Stale Defect Percentage

Stale Defect Percentage measures the proportion of open bugs that have not been resolved within a defined time threshold. It reflects how long defects remain in the backlog and highlights the risk of neglected quality issues.

Calculation

A defect is considered “stale” if it has been open longer than a set number of days, commonly 30, 60, or 90. Teams choose the threshold based on SLA targets or product maturity.

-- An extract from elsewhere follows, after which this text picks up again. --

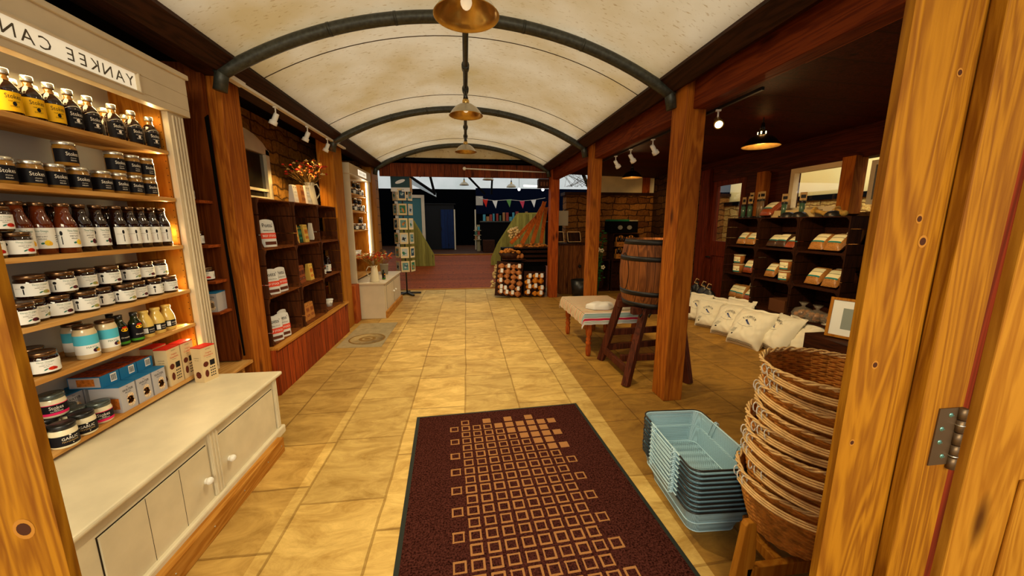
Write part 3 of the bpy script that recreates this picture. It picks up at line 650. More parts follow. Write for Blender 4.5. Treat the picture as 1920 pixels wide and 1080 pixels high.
MOT = {'lemon': ((.85, .60, .04), (.80, .42, .03)), 'plum': ((.09, .012, .02), (.03, .006, .008)), 'red': ((.55, .03, .01), (.35, .01, .01)), 'green': ((.30, .32, .10), (.45, .25, .05))}
def white_label(m, w, r, z0, z1, motif, spoon):
    band(m, r, z0, z1, -1.9, 1.9); h = z1 - z0; cx = .010
    m.text('Three Oranges', h * .14, w(z1 - h * .17), 2, maxw=r * 1.05); m.text('Farm Shop Kitchen', h * .05, w(z1 - h * .29), 1, maxw=r * .8)
    m.text('SWEET & SPICY', h * .07, w(z1 - h * .42), 1, maxw=r * .8); m.text('RELISH', h * .06, w(z1 - h * .54), 1)
    m.disc(r * .35, 0, r * .28, h * .14, w(z0 + h * .27), 3, 10); m.disc(r * .55, 0, r * .16, h * .10, w(z0 + h * .24), 4, 8); m.disc(-r * .05, 0, r * .15, h * .05, w(z0 + h * .25), 2, 8, .5)
    m.disc(-r * 1.05, 0, r * .13, h * .12, w(z1 - h * .28), 1, 10); m.rect(-r * 1.09, -r * 1.01, -h * .26, h * .15, w(z0 + h * .42), 1)
    m.text('chutney & relish', h * .05, (lambda f: (lambda x, y: f(x - r * 1.45, y)))(w(z0 + h * .6)), 1, maxw=r * .5)
    for i in range(4): m.rect(r * 1.1, r * 1.6, h * (.3 + .1 * i), h * (.33 + .1 * i), w(z0), 1, 2)
def squat_jar(motif='red', name='chutney_jar', content=None):
    t = thing(name, '', 'jar'); r = .047
    P('glass', content or GLASSD, t, lambda m: m.lathe([(0, 0), (.042, 0), (.047, .005), (.047, .074), (.043, .081), (.041, .086), (0, .086)], 24))
    P('lid', LIDD, t, lambda m: m.lathe([(.0435, .084), (.0445, .085), (.0445, .098), (.042, .101), (.038, .100), (0, .0985)], 24))
    c = MOT[motif]
    P('label', [PAPER, INK, INKG, flat('motif_a_' + motif, c[0], .5), flat('motif_b_' + motif, c[1], .5)], t, lambda m: white_label(m, wrap(.0476), .0476, .012, .068, motif, 1))
    return t
def ketchup(motif, content):
    t = thing('ketchup_bottle', '', 'bottle')
    P('glass', content, t, lambda m: m.lathe([(0, 0), (.034, 0), (.038, .005), (.038, .122), (.036, .138), (.028, .160), (.0225, .180), (.0215, .212), (0, .212)], 22))
    P('cap', LIDD, t, lambda m: m.lathe([(.0235, .210), (.0245, .212), (.0245, .224), (.023, .226), (0, .226)], 20))
    c = MOT[motif]
    P('label', [PAPER, INK, INKG, flat('motif_a_' + motif, c[0], .5), flat('motif_b_' + motif, c[1], .5)], t, lambda m: white_label(m, wrap(.0386), .0386, .026, .116, motif, 1))
    return t
def mustard_bottle():
    t = thing('mustard_bottle', '', 'bottle')
    P('glass', MUSTARD, t, lambda m: m.lathe([(0, 0), (.032, 0), (.036, .005), (.036, .070), (.033, .092), (.025, .116), (.0195, .130), (.020, .145), (0, .145)], 22))
    P('cap', MUSTARD, t, lambda m: m.lathe([(.021, .140), (.0225, .142), (.0225, .152), (.020, .155), (0, .155)], 18))
    w = wrap(.0366)
    P('label', [BLACKL, PAPER, INKW], t, lambda m: (band(m, .0366, .022, .062, -1.6, 1.6), m.rect(-.030, -.012, -.014, .014, w(.042), 1, 3), m.text('DRESSING', .007, (lambda f: (lambda x, y: f(x + .008, y)))(w(.046)), 2, maxw=.03), m.text('mustard', .006, (lambda f: (lambda x, y: f(x + .008, y)))(w(.034)), 2)))
    return t
def blue_jar():
    t = thing('coconut_jar', '', 'jar')
    P('glass', flat('pale_jar', (.62, .50, .30), .12, coat=.4), t, lambda m: m.lathe([(0, 0), (.037, 0), (.041, .005), (.041, .125), (.036, .142), (.034, .150), (0, .150)], 22))
    P('lid', LIDD, t, lambda m: m.lathe([(.035, .147), (.036, .148), (.036, .160), (.034, .162), (0, .162)], 20))
    w = wrap(.0416)
    P('label', [PAPER, BLU, INKG, flat('fruit_dark', (.05, .01, .03), .5), flat('fruit_orange', (.7, .35, .02), .5)], t, lambda m: (band(m, .0416, .024, .070, -1.8, 1.8), band(m, .0416, .070, .118, -1.8, 1.8, 1), m.disc(.012, 0, .010, .010, w(.040), 3, 10), m.disc(.024, 0, .010, .008, w(.038), 4, 10), m.disc(.018, 0, .007, .005, w(.048), 2, 8), m.text('MAYO', .009, w(.058), 2, maxw=.05)))
    return t
def dark_bottle():
    t = thing('dressing_bottle', '', 'bottle')
    P('glass', flat('dark_green_glass', (.012, .018, .004), .08, coat=.5), t, lambda m: m.lathe([(0, 0), (.026, 0), (.029, .004), (.029, .098), (.026, .112), (.016, .128), (.014, .150), (0, .150)], 18))
    P('cap', LIDB, t, lambda m: m.lathe([(.0155, .146), (.016, .147), (.016, .166), (0, .166)], 16))
    w = wrap(.0296)
    P('label', [BLACKL, YEL, INKW, flat('leaf_green', (.06, .25, .02), .5), RED], t, lambda m: (band(m, .0296, .010, .104, -1.7, 1.7), m.disc(0, 0, .016, .010, w(.088), 1, 12), m.disc(0, 0, .012, .006, w(.100), 4, 10), m.text('Dressing', .010, w(.045), 2, maxw=.04), band(m, .0299, .012, .024, -1.6, 1.6, 3)))
    return t
def mayo_jar(kind):
    t = thing('mayonnaise_jar', '', 'jar')
    P('glass', CREAMJ, t, lambda m: m.lathe([(0, 0), (.039, 0), (.044, .006), (.044, .070), (.040, .082), (.038, .088), (0, .088)], 24))
    P('lid', LIDB if kind == 'garlic' else flat('smoked_lid', (.10, .12, .11), .25, metal=.6), t, lambda m: m.lathe([(.0405, .084), (.0415, .086), (.0415, .104), (.039, .107), (0, .106)], 24))
    w = wrap(.0446)
    if kind == 'garlic':
        P('label', [BLACKL, INKW, flat('gold_ink', (.45, .30, .12), .5)], t, lambda m: (band(m, .0446, .012, .060, -1.9, 1.9), m.text('GARLIC', .0125, w(.044), 1, maxw=.052), m.text('MAYONNAISE', .0075, w(.030), 2, maxw=.052), m.disc(0, 0, .004, .003, w(.057), 1, 8), m.disc(.006, 0, .002, .002, w(.020), 1, 6)))
    else:
        P('label', [BLACKL, INKW, PINKL], t, lambda m: (band(m, .0446, .022, .062, -1.9, 1.9), band(m, .0447, .012, .024, -1.9, 1.9, 2), band(m, .0448, .060, .063, -1.9, 1.9, 2), m.text('Stokes', .016, w(.047), 1, maxw=.045), m.text('REAL', .005, w(.035), 1), m.text('MAYONNAISE', .005, w(.029), 1, maxw=.04)))
    return t
KY = sauce_bottle(YEL, INK, 'ketchup_bottle'); KB = sauce_bottle(BLACKL, INKW, 'ketchup_bottle')
RJ = relish_jar(); SJr = squat_jar('red'); SJg = squat_jar('green'); SJp = squat_jar('plum')
KL = ketchup('lemon', GLASSB); KP = ketchup('plum', GLASSD); KR = ketchup('red', GLASSD)
MB_ = mustard_bottle(); BJ = blue_jar(); DB = dark_bottle(); GM = mayo_jar('garlic'); PM = mayo_jar('pink')
def rj(a=.12): return FACE - .25 + random.uniform(-a, a)
# top shelf
g = 'sauce bottles on the top shelf'
ys = [1.83, 1.915, 1.995, 2.075, 2.165, 2.29, 2.405, 2.52]
for i, y in enumerate(ys):
    if i < 3: put(KY, (-1.835, y, 1.985), rj(), 'yellow-labelled dark sauce bottle on the top shelf, %s from the left' % ORD[i], g)
    else: put(KB, (-1.835, y, 1.985), rj(), 'black-labelled bottle at the front of the top shelf, %s' % ('just right of the yellow labels', 'second after the yellow labels', 'third after the yellow labels', 'second from the right end', 'at the right end')[i - 3], g)
for i, y in enumerate([1.79, 1.875, 1.955, 2.035, 2.12, 2.245, 2.36, 2.49]):
    put(KB, (-1.935, y, 1.985), rj(.3), 'black-labelled bottle in the back row of the top shelf, %s from the left' % ORD[i], g)
# second shelf
g = 'black relish jars on the second shelf'
b2 = [1.665, 1.755, 1.86, 1.95, 2.055, 2.17, 2.26, 2.355, 2.45]
for i, y in enumerate(b2): put(RJ, (-1.84, y, 1.705), rj(), 'black-labelled relish jar, lower front row of the second shelf, %s from the left' % ORD[i], g, scale=1.02)
for i, (y, w_) in enumerate(((1.665, 'at the left end'), (2.02, 'alone in the middle'), (2.265, 'third from the right'), (2.36, 'second from the right'), (2.452, 'at the right end'))):
    put(RJ, (-1.843, y, 1.814), rj(), 'black-labelled relish jar stacked on another on the second shelf, %s' % w_, g, scale=1.02)
for i, y in enumerate([1.76, 1.90, 2.15, 2.30, 2.46]): put(RJ, (-1.945, y, 1.705), rj(), 'black-labelled relish jar at the back of the second shelf, %s from the left' % ORD[i], g, scale=1.02)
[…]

The metric is calculated as:

stale defect percentage = number of open bugs older than threshold ÷ total open bugs × 100

Goals

Stale Defect Percentage helps teams surface neglected or deprioritized quality issues. It answers questions like:

  • Are we addressing bugs promptly, or letting them sit unresolved?
  • Are we meeting our resolution SLAs?
  • Is defect volume exceeding our capacity to resolve?

Tracking stale defects supports long-term quality by revealing when issues are silently accumulating and increasing risk.

Variations

Stale Defect Percentage may also be called Old Bug Rate, Aging Defect Ratio, or Overdue Defects. Common breakdowns include:

  • By severity, to highlight if high-impact bugs are going stale
  • By team or component, to locate neglected areas of the codebase
  • By age bracket, such as bugs 30–60 days old vs. 60+ days
  • By source, like customer-reported vs. internally found
  • By sprint or release, to track regression backlog trends

Some teams pair this with average bug age to create a fuller picture of defect backlog health.

Limitations

This metric tracks age, not urgency. Some low-priority bugs may go stale by design. Conversely, a recent P0 bug may have higher business risk than an old P3.

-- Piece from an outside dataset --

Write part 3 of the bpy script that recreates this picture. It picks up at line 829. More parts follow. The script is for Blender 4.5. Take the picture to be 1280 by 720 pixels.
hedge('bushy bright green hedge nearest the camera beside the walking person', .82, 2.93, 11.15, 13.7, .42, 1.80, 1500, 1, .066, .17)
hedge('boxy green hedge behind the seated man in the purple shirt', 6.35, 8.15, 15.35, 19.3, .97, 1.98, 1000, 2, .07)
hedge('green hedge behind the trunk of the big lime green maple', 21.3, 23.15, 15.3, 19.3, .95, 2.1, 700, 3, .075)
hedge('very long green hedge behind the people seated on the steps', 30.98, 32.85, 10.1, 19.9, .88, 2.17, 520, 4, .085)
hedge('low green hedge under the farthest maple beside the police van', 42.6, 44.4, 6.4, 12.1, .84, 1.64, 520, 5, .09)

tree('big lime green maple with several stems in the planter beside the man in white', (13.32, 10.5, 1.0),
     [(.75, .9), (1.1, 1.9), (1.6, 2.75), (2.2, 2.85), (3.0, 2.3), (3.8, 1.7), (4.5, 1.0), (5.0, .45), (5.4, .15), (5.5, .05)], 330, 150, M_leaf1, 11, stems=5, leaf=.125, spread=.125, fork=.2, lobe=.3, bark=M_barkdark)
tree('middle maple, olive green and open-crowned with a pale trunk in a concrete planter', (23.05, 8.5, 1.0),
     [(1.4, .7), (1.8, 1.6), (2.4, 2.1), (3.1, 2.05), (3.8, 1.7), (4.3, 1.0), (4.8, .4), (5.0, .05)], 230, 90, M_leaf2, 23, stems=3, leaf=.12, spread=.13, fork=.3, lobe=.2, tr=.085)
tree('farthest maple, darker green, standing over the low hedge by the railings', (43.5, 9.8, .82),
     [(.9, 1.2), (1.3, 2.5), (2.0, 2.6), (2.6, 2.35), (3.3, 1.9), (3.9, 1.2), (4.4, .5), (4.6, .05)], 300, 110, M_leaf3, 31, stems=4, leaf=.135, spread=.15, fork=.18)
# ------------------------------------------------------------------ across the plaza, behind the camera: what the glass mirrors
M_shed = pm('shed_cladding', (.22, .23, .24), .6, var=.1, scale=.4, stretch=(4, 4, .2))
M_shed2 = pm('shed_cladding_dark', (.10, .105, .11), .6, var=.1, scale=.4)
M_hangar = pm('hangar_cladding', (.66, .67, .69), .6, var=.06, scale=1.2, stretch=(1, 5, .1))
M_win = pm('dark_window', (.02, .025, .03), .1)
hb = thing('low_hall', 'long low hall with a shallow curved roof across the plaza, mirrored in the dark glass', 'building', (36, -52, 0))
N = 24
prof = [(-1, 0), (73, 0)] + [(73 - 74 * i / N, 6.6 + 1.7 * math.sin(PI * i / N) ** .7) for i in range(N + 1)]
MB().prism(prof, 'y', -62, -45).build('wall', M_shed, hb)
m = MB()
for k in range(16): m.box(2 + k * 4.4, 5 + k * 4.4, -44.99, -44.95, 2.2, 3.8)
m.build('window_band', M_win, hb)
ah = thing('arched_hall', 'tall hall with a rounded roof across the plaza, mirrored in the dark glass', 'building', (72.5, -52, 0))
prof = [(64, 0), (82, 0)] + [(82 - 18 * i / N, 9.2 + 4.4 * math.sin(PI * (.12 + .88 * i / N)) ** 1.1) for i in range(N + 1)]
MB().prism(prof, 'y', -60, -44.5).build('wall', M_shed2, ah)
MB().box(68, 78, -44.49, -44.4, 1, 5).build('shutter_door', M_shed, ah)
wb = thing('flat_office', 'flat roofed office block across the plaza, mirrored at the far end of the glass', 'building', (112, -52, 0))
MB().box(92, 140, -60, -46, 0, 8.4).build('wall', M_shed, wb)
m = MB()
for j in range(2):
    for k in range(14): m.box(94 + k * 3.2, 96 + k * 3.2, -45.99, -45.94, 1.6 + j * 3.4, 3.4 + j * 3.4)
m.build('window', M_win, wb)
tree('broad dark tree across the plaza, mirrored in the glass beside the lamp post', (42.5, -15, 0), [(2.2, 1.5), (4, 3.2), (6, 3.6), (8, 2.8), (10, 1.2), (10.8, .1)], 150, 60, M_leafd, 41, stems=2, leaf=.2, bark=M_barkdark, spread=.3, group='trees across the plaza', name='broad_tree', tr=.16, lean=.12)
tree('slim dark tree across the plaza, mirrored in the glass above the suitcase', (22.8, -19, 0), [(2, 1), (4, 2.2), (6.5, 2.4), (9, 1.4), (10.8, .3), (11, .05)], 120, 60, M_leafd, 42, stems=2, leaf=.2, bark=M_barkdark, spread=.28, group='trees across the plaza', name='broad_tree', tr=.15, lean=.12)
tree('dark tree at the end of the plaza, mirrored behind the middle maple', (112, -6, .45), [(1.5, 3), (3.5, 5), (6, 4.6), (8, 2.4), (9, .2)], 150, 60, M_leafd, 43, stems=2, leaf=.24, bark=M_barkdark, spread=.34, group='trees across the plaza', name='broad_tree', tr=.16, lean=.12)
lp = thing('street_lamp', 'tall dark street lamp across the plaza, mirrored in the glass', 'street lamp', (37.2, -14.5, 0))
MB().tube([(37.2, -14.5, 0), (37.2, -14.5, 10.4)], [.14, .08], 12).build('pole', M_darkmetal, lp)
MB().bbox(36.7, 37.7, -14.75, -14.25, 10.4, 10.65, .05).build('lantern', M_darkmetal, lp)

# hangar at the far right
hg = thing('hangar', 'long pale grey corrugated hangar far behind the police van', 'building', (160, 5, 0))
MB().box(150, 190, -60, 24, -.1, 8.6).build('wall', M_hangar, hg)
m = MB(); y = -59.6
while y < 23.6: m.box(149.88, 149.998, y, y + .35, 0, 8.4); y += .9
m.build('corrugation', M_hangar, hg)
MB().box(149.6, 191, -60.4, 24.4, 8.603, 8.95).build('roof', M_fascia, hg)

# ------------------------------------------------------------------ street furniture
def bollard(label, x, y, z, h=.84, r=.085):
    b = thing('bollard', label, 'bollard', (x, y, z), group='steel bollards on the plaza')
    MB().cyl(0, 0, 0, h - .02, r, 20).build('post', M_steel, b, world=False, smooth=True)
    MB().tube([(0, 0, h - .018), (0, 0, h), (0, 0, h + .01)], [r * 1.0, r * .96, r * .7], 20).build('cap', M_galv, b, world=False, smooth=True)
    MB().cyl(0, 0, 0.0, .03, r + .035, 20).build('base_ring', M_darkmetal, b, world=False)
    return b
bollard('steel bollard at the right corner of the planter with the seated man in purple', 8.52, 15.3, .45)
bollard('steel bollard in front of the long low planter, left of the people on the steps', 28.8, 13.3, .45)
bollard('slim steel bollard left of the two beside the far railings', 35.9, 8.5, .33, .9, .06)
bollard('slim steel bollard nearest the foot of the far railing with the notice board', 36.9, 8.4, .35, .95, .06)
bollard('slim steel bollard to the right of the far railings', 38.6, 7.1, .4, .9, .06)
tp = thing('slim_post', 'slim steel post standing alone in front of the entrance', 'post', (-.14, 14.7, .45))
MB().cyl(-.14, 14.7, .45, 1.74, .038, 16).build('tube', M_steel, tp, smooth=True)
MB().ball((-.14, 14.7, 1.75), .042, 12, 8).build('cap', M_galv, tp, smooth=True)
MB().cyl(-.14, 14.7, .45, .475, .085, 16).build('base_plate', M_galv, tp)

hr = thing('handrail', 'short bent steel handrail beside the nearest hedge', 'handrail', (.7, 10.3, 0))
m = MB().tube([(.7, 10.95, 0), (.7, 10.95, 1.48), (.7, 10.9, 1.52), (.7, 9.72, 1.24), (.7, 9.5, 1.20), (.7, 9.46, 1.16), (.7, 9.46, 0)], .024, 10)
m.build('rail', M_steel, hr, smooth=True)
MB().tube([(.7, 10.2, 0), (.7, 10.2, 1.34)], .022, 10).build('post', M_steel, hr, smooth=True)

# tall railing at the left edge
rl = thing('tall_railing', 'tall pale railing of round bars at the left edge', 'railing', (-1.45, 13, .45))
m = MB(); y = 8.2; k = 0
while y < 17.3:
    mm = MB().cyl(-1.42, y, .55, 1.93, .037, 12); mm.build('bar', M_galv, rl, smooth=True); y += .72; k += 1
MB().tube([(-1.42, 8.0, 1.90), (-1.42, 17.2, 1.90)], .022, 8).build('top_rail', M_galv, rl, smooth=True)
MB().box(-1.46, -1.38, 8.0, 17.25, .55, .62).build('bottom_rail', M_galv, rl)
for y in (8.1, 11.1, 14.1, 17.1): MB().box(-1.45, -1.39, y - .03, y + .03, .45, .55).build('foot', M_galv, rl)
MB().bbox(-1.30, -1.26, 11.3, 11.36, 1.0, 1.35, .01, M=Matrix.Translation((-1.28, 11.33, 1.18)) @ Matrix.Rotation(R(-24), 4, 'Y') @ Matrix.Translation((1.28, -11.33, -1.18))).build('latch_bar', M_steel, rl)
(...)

The metric also assumes accurate ticket aging. Without consistent status updates or closure practices, defect age may be overstated.

To interpret the metric effectively, use it alongside:

Complementary Metric Why It’s Relevant
Average Bug Backlog Size Provides context for how big the unresolved pool of issues is overall
Bug Closure Rate Indicates whether stale bugs are being worked down or continuing to accumulate
Bug Time Ratio Reveals whether sufficient capacity is being allocated to fix existing defects

Optimization

Reducing Stale Defect Percentage requires better triage discipline, resolution prioritization, and backlog hygiene.

  • Set review intervals for aging bugs. Use dashboards to flag bugs approaching or exceeding age thresholds

  • Define time-based SLAs. Set clear expectations for resolution windows based on severity

  • Close non-actionable defects. If a bug won’t be fixed, close or mark it as won’t-fix to keep backlog signals clean

  • Prioritize by impact, not just age. Target stale bugs that affect customers or critical systems first

  • Use stale bugs as quality signals. High counts may indicate tech debt, unclear ownership, or under resourced teams

Old bugs don’t always cause fires, but they often hide slow leaks. Managing stale defects helps teams deliver with confidence and prevent silent quality decay.